Thursday, December 28, 2023

THIS DAY AND AGE (Cecile B. DeMille, 1933)


 A High School Civics Lesson reveals the limits of the Rule of Law, so the students decide to suspend a gangster's habeas corpus...over a pit full of hungry rats! Holy shit, this isn’t the first Pre-Code film that suggests that the Criminal Justice System is impotent to protect citizens; after all, Criminal comes before Justice in this System. Ochlocracy, as long as it’s directed at the “bad guys” is upheld as the strident answer and cure-all. Here in DeMille’s film, the “bad guys” are obvious in both manner and actions, so we should embrace the politically surreal outcome because of a written confession by the murderer. It doesn’t matter if it was coerced by torture, he signed it! What is most disturbing of all is that the magisterial Judge allows these shenanigans as long as the mob doesn’t disrespect his courtroom. Here in this day and age of 1933, hindsight highlights the State sanctioned shades of Nazi Germany that would foretell a dire future. The jackboots on the steps may come for you next. 

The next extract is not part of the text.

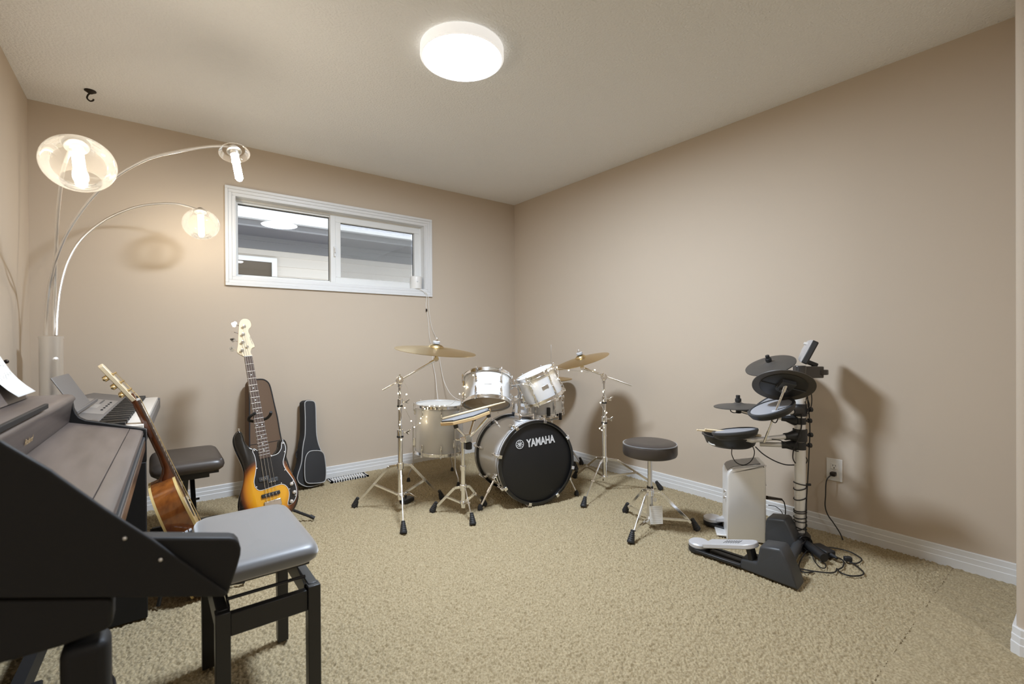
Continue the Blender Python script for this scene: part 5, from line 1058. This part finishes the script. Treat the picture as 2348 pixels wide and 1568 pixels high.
# ------------------------------------------------------------------ digital piano along the left wall
PO = A(-2.970, -1.445, 0); pu = A(.99942, -.0342, 0); pv = A(.0342, .99942, 0); LP = 1.36
UV = lambda u_, v_, z: PO+pu*u_+pv*v_+A(0, 0, z)
t = thing('digital_piano', 'dark wood digital piano with a closed lid along the left wall', 'piano', UV(-.25, -.68, 0))
def sweep(poly, v0, v1, name, m, bevel=0, smooth=35, parent=None): return MB().prism([UV(a_, v0, z) for a_, z in poly], pv*(v1-v0)).build(name, m, parent or t, bevel=bevel, smooth=smooth)
arc = [(-.205, .866), (-.2045, .845), (-.202, .825), (-.197, .806), (-.187, .790), (-.170, .778)]
sweep([(-.50, .60), (-.50, .866)]+arc+[(.002, .727), (.004, .715), (.004, .60)], -.028, 0, 'side_panel', 'piano_satin', bevel=.002)
sweep([(-.115, .0), (-.115, .60), (.003, .60), (.003, 0)], -.030, 0, 'leg', 'piano_satin', bevel=.003)
sweep([(-.49, .0), (-.49, .07), (-.115, .05), (-.115, 0)], -.040, .006, 'foot', 'piano_satin', bevel=.003); sweep([(-.50, 0), (-.50, .60), (-.44, .60), (-.44, 0)], -.030, 0, 'leg', 'piano_satin', bevel=.003)
zl_ = lambda u_: .722-(u_)*.262   # slope of the closed lid
ld = sweep([(-.214, zl_(-.214)-.002), (-.046, zl_(-.046)), (-.046, zl_(-.046)-.018), (-.214, zl_(-.214)-.02)], -LP+.03, -.029, 'lid', 'piano_wood', bevel=.001)
sweep([(-.0445, zl_(-.0445)), (-.014, zl_(-.014)), (-.006, zl_(-.010)-.004), (-.004, zl_(0)-.014), (-.0445, zl_(-.0445)-.018)], -LP+.03, -.029, 'lid_lip', 'piano_wood', bevel=.001)
sweep([(-.03, .697), (-.001, .697), (.001, .690), (-.004, .683), (-.03, .683)], -LP+.03, -.029, 'key_slip_rail', 'charcoal_plastic', bevel=.002)
sweep([(-.03, .683), (.001, .683), (.001, .648), (-.03, .648)], -LP+.03, -.029, 'key_slip', 'piano_gloss', bevel=.002)
sweep([(-.49, .60), (-.49, .66), (-.03, .66), (-.03, .60)], -LP+.03, -.029, 'key_bed', 'piano_satin')
bx_ = sweep([(-.50, .70), (-.50, .876), (-.222, .876), (-.208, .873), (-.200, .866), (-.1985, .856), (-.203, .850), (-.214, .775), (-.222, .768), (-.26, .765), (-.26, .70)], -LP+.03, -.008, 'upper_case', 'piano_wood', smooth=50)
sweep([(-.52, .0), (-.52, .87), (-.50, .87), (-.50, .0)], -LP, 0, 'back_panel', 'piano_satin')
a_ = PLN(55, 1021, UV(-.2085, 0, .81), pu); c_ = PLN(72, 1004, UV(-.2085, 0, .81), pu)
fn = nz(A(pu[0]*.99, pu[1]*.99, -.14)); fy = nz(np.cross(fn, -pv)); fy = fy if fy[2] > 0 else -fy
lw = abs((c_-a_)@pv)+.004; text_part('lettering', 'Roland', 'gold_print', t, UV(-.2085, 0, .806)+pv*((a_-PO)@pv)+fn*.0006, pv, fy, max(lw, .05), .016, .0006)
# music rest with a sheet
l0, l1 = G(107, 925, .890), G(0, 978, .890)
vv0 = (l0-PO)@pv; uu0 = (l0-PO)@pu
MB().prism([UV(uu0-.006, vv0, .876), UV(uu0+.004, vv0, .876), UV(uu0+.004, vv0, .890), UV(uu0-.006, vv0, .890)], -pv*.62).build('music_ledge', 'piano_satin', t, bevel=.002)
rb = G(66, 912, .878); vr = (rb-PO)@pv; ur = (rb-PO)@pu; rtop = PLN(0, 815, rb, pv); ru = (rtop-PO)@pu; rz = rtop[2]; sl = nz(A(ru-ur, rz-.878, 0)); hh_ = .30
rest = MB().prism([UV(ur, vr, .878), UV(ur+sl[0]*hh_, vr, .878+sl[1]*hh_), UV(ur+sl[0]*hh_-.012, vr, .878+sl[1]*hh_), UV(ur-.012, vr, .878)], -pv*.60).build('music_rest', 'piano_wood', t, bevel=.003)
kn = G(11, 827, .878+.10); kk = UV(ur+sl[0]*.135+.004, vr+.004, .878+sl[1]*.135); MB().ball(kk, .007, 10, 6).build('page_clip', 'hook_bronze', rest)
ts = thing('sheet_music', 'white sheet of printed music resting on the piano', 'sheet music', UV(uu0, vr-.1, .89))
rn_ = nz(pu*sl[1]-A(0, 0, 1)*sl[0]); se = A(0, 0, 0)
def SH(a_, h_, o=.004): return UV(ur, vr-.018-a_, .878)+(pu*sl[0]+A(0, 0, sl[1]))*h_+rn_*o
vs = []; nh_, na_ = 10, 6
for i in range(nh_+1):
    h_ = .012+.285*i/nh_
    for j in range(na_+1):
        a2 = .006+.21*j/na_; curl = .030*max(0, 1-h_/.12)**2; vs.append(SH(a2, h_, .004+curl))
sh = MB().add(vs, [(i*(na_+1)+j, i*(na_+1)+j+1, (i+1)*(na_+1)+j+1, (i+1)*(na_+1)+j) for i in range(nh_) for j in range(na_)]).build('page', 'paper', ts, smooth=60)
sm = sh.modifiers.new('solid', 'SOLIDIFY'); sm.thickness = .0005; sm.offset = -1
b = MB()
for s_ in range(6):
    h0 = .075+.034*s_
    for k in range(5): h_ = h0+.0032*k; o = .0046+.030*max(0, 1-h_/.12)**2; b.box((SH(.022, h_, o)+SH(.195, h_, o))/2, (.173, .0005, .0002), (pv, pu*sl[0]+A(0, 0, sl[1]), rn_))
    for k in range(16): h_ = h0+.0032*rng.integers(0, 5); o = .0047+.030*max(0, 1-h_/.12)**2; q = SH(.030+.0105*k, h_, o); b.box(q, (.0034, .0026, .0003), (pv, pu*sl[0]+A(0, 0, sl[1]), rn_)); b.box(q+(pu*sl[0]+A(0, 0, sl[1]))*.005, (.0006, .010, .0003), (pv, pu*sl[0]+A(0, 0, sl[1]), rn_))
b.build('staves', 'ink', sh, smooth=0)
# near end: cheek arm and side board with a slanting edge, leg and apron
pn = UV(0, -LP, 0); PN = lambda x, y, o=0.: PLN(x, y, pn+pv*o, pv)
lft = lambda p, u_, dz_: UV(u_, -LP, p[2]+dz_)
q0 = PN(0, 1372); ck = [PN(x, y, .0) for x, y in ((300, 1234), (350, 1233), (528, 1233.5), (540, 1236), (549, 1245), (553, 1259), (552, 1274), (545, 1300), (524, 1362), (519, 1368), (400, 1370), (0, 1372))]
bkz = q0[2]+.08
ck = [UV(-.49, -LP, .90)]+[UV(-.22, -LP, .85), PN(240, 1234)]+ck[1:]+[UV(-.49, -LP, bkz)]
MB().prism(ck, pv*.034).build('side_panel', 'piano_satin', t, bevel=.005, seg=3)
dg = [PN(x, y, -.012) for x, y in ((0, 1010), (15, 1020), (70, 1052), (118, 1080), (128, 1088), (240, 1167), (300, 1206), (350, 1238), (430, 1295), (522, 1361), (516, 1369), (0, 1373))]
dg = [UV(-.49, -LP-.012, dg[0][2]+.05)]+dg+[UV(-.49, -LP-.012, bkz)]
sb = MB().prism(dg, pv*.0115).build('side_board', 'piano_satin', t, bevel=.004, seg=3)
for q in ((286, 1234), (368, 1283)): MB().ball(PN(*q, -.0125), .0036, 10, 6).build('screw', 'chrome_dull', sb)
ap = [PN(x, y, .0) for x, y in ((0, 1374), (246, 1371), (255, 1373), (258, 1380), (258, 1428), (253, 1440), (240, 1447), (130, 1487))]; 
ap += [UV(-.30, -LP, ap[-1][2]-.0), UV(-.30, -LP, bkz-.02)]
MB().prism(ap, pv*.05).build('apron', 'piano_satin', t, bevel=.006, seg=3)
u0_, u1_ = (PN(131, 1520)-PO)@pu, (PN(250, 1520)-PO)@pu; MB().box(UV((u0_+u1_)/2, -LP+.030, .30), (u1_-u0_, .055, .60), (pu, pv, A(0, 0, 1))).build('leg', 'piano_satin', t, bevel=.014, seg=4)
sweep([(-.47, .0), (-.47, .07), (u1_, .05), (u1_, 0)], -LP+.0, -LP+.055, 'foot', 'piano_satin', bevel=.004)
pd = UV(-.24, -.66, 0); pl_ = MB().box(pd+A(0, 0, .11), (.07, .30, .05), (pu, pv, A(0, 0, 1))).build('pedal_box', 'piano_satin', t, bevel=.004); MB().beam(UV(-.26, -LP+.03, .10), UV(-.26, -.03, .10), .03, .06).build('pedal_rail', 'piano_satin', t)
for k in (-1, 0, 1): MB().beam(pd+pv*.075*k+A(0, 0, .085), pd+pv*.075*k+pu*.13+A(0, 0, .05), .028, .010).build('pedal', 'brushed_steel', pl_, bevel=.004)
tc_ = thing('power_cable', 'black cable lying on the carpet under the near end of the piano', 'cable', G(257, 1556))
MB().tube(spline([G(205, 1530, .006), G(235, 1536, .005), G(252, 1546, .005), G(262, 1562, .005), G(258, 1590, .005), G(225, 1605, .005)], 6), .0042, 8).build('cord', 'cord_black', tc_)

# ------------------------------------------------------------------ piano bench in front, adjustable seat on four square legs
bx0, bx1, by0, by1 = -2.852, -2.566, -2.375, -1.905
t = thing('piano_bench', 'black adjustable piano bench with a padded seat in the left foreground', 'bench', ((bx0+bx1)/2, (by0+by1)/2, 0))
cushion(bx0, bx1, by0, by1, .435, .485, .022, 'vinyl_black', t)
fx0, fx1, fy0, fy1 = bx0+.025, bx1-.004, by0+.012, by1-.018; zt_ = .365; lw_ = .034
for x in (fx0, fx1-lw_):
    for y in (fy0, fy1-lw_): MB().bx(x, x+lw_, y, y+lw_, .0, zt_).build('leg', 'black_metal', t, bevel=.002)
for y in (fy0+.006, fy1-.028): MB().bx(fx0+lw_, fx1-lw_, y, y+.022, zt_-.068, zt_-.010).build('rail', 'black_metal', t, bevel=.002)
for x in (fx0+.004, fx1-.030): MB().bx(x, x+.026, fy0+lw_*.5, fy1-lw_*.5, zt_-.062, zt_+.002).build('rail', 'black_metal', t, bevel=.002)
MB().bx(bx0+.03, bx1-.03, by0+.03, by1-.03, .424, .438).build('seat_board', 'rubber', t, smooth=0)
for y, z in ((fy0+.050, zt_+.012), (fy0+.11, zt_+.040), (fy1-.05, zt_+.012), (fy1-.11, zt_+.040)): MB().cyl((fx0+.03, y, z), (fx1-.03, y, z), .0045, seg=10).build('lift_rod', 'black_metal', t)
for x in (fx0+.034, fx1-.036):
    MB().beam((x, fy0+.03, zt_-.01), (x, fy1-.10, zt_+.05), .016, .004, (1, 0, 0)).build('lift_arm', 'black_metal', t); MB().beam((x+.005, fy1-.03, zt_-.01), (x+.005, fy0+.10, zt_+.05), .016, .004, (1, 0, 0)).build('lift_arm', 'black_metal', t)
# ------------------------------------------------------------------ daylight, exposure
W = bpy.data.worlds.new('world'); S.world = W; W.use_nodes = True
bg = W.node_tree.nodes['Background']; bg.inputs[0].default_value = (.86, .93, 1.0, 1); bg.inputs[1].default_value = 3.2
S.view_settings.view_transform = 'Standard'; S.view_settings.look = 'None'; S.view_settings.gamma = 1; S.view_settings.use_curve_mapping = False
S.view_settings.exposure = 0.36
S.cycles.max_bounces = 12; S.cycles.diffuse_bounces = 6; S.cycles.glossy_bounces = 4; S.cycles.transparent_max_bounces = 16; S.cycles.transmission_bounces = 6
S.cycles.caustics_reflective = False; S.cycles.caustics_refractive = False; S.cycles.sample_clamp_indirect = 6; S.cycles.use_denoising = True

Three High School seniors are assigned the roles of District Attorney, Chief of Police, and Judge then must tag along with the real professionals, kinda like a “bring your kid to work” program. There is an inconsequential puppy-love triangle between faux DA Steve (Richard Cromwell), his nemesis and fellow senior Morry (Ben Alexander), and the adorable Gay (Judith Allen). When Steve witnesses a local businessman murdered by Garret (Charles Bickford), the seedy owner of a local speakeasy, Steve vows to bring him to Justice. But he learns a hard lesson that the Truth is difficult to sustain a prima facie burden, and after being humiliated at the preliminary hearing, watches Garret walk free. Three of his buddies break into the nightclub to get evidence (match a broken cuff link from the crime scene), and one is shot dead by Garret and the other framed for the murder! The boys vow revenge and Mob Rule becomes Law. 

DeMille’s grandiose third act of chanting, screaming teenagers is frantic, utilizing crane shots and extreme angles. Filmed in medium long shots, the compositions allow the action to become larger than life and fill up the screen with hundreds of extras. As he builds towards this climax, there are some nice match-cuts: one involves the three boys crawling through the bombed-out wreckage of the Tailor’s shop looking for clues that the police may have missed, and this dissolves to three pretty girls crawling on stage at Garret’s nightclub singing Three Blind Mice. The other is even more obvious as we see a rat in a cage dissolve into Garret himself! It’s both simile and foreshadow! Interesting that the High School seems integrated, as there are both black and white students marching towards the final act, as all of the local Districts come together for a singular purpose. A black student even plays an important role in the capture of Garret, though he’s relegated to polishing his shoes. The henchman Toledo likes his olives green, so Gay is the fruit that must fend off his sweaty impulses. 

The students sing patriotic anthems while carrying their burden towards the courthouse, all witness to Garret’s confession to murder and mayhem. No million-dollar mouthpiece can save Garret now. Here, the ends justify the means and Garret, one mean sonofabitch, will get his ends. But it’s Justice that suffers.